• **Do this**: From the first line of the data below, copy each line up to the one containing "204, 174)))], bscale=260)", and include that line too.

• **Given data**:
-.-.-

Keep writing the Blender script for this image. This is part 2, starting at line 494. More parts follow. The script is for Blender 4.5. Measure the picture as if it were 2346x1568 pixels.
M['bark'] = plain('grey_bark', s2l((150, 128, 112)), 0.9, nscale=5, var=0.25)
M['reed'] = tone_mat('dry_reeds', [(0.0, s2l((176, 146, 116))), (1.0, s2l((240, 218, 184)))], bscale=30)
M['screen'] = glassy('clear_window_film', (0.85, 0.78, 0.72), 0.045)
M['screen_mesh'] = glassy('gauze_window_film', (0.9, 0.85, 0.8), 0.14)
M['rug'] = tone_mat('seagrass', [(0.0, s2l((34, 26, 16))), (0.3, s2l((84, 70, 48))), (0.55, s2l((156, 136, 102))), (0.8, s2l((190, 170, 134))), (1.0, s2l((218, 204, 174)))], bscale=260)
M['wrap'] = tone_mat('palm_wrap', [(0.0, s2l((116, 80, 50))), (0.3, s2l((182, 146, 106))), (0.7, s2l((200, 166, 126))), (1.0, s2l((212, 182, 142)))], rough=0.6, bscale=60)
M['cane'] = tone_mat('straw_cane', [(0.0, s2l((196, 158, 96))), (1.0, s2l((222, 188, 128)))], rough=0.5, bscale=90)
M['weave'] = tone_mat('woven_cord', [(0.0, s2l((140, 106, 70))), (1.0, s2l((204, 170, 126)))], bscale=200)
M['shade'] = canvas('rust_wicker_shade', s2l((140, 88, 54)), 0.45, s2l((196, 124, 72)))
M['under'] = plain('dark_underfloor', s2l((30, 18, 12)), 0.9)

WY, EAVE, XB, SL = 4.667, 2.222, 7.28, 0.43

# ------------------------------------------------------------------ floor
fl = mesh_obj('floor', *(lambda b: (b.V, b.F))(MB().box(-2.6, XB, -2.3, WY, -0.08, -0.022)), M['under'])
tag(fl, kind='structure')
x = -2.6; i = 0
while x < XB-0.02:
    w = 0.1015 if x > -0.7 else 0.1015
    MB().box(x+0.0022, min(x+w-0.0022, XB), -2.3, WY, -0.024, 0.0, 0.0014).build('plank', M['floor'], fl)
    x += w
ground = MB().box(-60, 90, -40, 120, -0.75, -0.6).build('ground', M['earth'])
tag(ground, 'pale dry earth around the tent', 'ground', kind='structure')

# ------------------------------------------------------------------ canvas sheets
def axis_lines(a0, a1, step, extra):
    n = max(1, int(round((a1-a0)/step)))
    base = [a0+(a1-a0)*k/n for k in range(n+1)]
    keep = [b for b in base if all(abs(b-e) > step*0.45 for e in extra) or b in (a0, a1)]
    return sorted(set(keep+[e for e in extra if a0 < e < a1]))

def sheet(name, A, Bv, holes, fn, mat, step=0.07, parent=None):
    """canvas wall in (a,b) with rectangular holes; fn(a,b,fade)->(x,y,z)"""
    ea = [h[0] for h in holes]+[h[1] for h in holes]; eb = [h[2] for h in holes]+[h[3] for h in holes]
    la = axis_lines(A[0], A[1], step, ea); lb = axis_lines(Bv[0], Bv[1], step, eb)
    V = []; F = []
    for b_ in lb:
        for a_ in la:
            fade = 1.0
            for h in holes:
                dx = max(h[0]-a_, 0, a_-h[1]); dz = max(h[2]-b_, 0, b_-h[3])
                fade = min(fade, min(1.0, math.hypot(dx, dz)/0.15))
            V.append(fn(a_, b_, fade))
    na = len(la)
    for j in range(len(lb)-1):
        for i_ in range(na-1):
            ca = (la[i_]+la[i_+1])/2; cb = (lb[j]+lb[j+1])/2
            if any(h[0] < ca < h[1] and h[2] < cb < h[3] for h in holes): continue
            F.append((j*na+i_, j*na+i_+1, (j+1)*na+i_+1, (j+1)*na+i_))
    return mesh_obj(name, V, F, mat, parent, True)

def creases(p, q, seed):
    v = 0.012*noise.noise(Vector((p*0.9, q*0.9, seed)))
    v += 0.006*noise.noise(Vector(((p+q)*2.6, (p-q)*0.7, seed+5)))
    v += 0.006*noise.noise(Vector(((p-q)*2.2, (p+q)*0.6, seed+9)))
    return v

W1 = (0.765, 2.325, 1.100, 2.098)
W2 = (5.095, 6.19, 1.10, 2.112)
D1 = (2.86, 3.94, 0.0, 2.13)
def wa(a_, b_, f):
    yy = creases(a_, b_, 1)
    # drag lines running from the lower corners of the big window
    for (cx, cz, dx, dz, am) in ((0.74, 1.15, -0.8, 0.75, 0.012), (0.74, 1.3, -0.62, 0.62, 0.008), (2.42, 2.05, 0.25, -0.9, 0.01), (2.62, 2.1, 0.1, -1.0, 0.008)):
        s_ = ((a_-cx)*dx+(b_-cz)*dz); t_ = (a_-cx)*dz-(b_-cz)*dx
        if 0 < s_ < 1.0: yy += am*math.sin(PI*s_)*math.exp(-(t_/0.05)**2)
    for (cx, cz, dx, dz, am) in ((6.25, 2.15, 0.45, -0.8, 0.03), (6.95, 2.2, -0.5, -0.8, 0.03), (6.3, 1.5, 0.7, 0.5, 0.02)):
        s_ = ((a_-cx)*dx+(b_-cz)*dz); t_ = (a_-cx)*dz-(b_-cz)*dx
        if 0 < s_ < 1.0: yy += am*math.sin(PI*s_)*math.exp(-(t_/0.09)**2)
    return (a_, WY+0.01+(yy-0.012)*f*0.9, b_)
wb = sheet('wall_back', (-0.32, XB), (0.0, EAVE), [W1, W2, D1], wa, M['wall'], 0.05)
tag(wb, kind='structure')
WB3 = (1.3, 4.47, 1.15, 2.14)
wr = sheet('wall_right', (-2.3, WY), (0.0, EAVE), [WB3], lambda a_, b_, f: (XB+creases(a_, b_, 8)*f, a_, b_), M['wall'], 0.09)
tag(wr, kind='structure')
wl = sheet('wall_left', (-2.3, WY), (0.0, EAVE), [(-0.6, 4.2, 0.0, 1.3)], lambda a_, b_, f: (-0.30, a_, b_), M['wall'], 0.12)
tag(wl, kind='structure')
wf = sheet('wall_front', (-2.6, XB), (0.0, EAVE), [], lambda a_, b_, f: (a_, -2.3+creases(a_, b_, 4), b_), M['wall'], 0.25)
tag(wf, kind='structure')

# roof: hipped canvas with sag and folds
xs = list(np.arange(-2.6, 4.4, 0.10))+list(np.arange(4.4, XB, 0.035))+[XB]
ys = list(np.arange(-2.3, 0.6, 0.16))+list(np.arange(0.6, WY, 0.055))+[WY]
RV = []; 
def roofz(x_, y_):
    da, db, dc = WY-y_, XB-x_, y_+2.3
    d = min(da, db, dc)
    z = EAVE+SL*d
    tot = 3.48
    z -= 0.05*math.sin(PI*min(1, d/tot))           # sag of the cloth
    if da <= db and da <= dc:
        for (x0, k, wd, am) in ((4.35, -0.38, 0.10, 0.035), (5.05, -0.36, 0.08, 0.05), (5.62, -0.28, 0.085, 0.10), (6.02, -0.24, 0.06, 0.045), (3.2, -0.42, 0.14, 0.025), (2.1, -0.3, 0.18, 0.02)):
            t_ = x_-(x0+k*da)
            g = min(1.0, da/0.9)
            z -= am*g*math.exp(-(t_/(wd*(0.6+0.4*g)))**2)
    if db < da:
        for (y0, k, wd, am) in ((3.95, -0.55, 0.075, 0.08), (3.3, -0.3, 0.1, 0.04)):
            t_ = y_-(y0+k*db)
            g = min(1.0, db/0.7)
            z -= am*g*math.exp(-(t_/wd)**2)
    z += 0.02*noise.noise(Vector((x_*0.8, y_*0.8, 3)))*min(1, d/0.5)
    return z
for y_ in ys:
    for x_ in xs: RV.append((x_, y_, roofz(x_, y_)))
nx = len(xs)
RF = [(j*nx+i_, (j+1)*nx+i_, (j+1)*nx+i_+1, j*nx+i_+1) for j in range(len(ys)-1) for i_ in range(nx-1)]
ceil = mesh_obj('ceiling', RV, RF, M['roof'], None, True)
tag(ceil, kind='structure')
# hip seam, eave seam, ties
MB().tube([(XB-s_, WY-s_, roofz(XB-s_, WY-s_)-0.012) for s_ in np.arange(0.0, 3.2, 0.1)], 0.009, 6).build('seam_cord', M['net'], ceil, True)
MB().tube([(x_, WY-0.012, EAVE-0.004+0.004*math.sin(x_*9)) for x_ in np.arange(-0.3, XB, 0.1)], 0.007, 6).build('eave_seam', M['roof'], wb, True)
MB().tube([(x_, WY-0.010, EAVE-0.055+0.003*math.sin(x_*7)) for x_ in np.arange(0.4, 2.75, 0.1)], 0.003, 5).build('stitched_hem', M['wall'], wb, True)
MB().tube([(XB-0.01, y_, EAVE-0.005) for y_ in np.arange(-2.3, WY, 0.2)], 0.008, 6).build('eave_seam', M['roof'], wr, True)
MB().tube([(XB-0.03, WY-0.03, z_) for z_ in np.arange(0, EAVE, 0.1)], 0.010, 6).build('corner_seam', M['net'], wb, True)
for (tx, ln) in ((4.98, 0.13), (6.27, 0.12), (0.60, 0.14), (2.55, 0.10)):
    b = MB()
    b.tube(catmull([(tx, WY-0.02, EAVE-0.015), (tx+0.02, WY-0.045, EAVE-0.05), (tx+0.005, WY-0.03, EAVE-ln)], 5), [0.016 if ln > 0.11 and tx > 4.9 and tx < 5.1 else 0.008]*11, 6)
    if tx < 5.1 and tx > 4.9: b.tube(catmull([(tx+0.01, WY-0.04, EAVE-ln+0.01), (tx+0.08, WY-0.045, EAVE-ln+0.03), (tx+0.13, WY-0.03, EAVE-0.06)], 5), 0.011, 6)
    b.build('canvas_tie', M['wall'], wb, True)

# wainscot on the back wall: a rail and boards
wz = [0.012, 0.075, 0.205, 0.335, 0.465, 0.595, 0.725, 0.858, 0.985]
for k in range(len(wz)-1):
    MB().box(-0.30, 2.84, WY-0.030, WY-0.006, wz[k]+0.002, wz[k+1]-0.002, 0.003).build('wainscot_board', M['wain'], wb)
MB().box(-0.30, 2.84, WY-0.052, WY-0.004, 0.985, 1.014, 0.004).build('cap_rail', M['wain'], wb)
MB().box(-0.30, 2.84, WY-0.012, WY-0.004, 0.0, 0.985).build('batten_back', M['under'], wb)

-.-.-

• **Reply**:
Keep writing the Blender script for this image. This is part 2, starting at line 494. More parts follow. The script is for Blender 4.5. Measure the picture as if it were 2346x1568 pixels.
M['bark'] = plain('grey_bark', s2l((150, 128, 112)), 0.9, nscale=5, var=0.25)
M['reed'] = tone_mat('dry_reeds', [(0.0, s2l((176, 146, 116))), (1.0, s2l((240, 218, 184)))], bscale=30)
M['screen'] = glassy('clear_window_film', (0.85, 0.78, 0.72), 0.045)
M['screen_mesh'] = glassy('gauze_window_film', (0.9, 0.85, 0.8), 0.14)
M['rug'] = tone_mat('seagrass', [(0.0, s2l((34, 26, 16))), (0.3, s2l((84, 70, 48))), (0.55, s2l((156, 136, 102))), (0.8, s2l((190, 170, 134))), (1.0, s2l((218, 204, 174)))], bscale=260)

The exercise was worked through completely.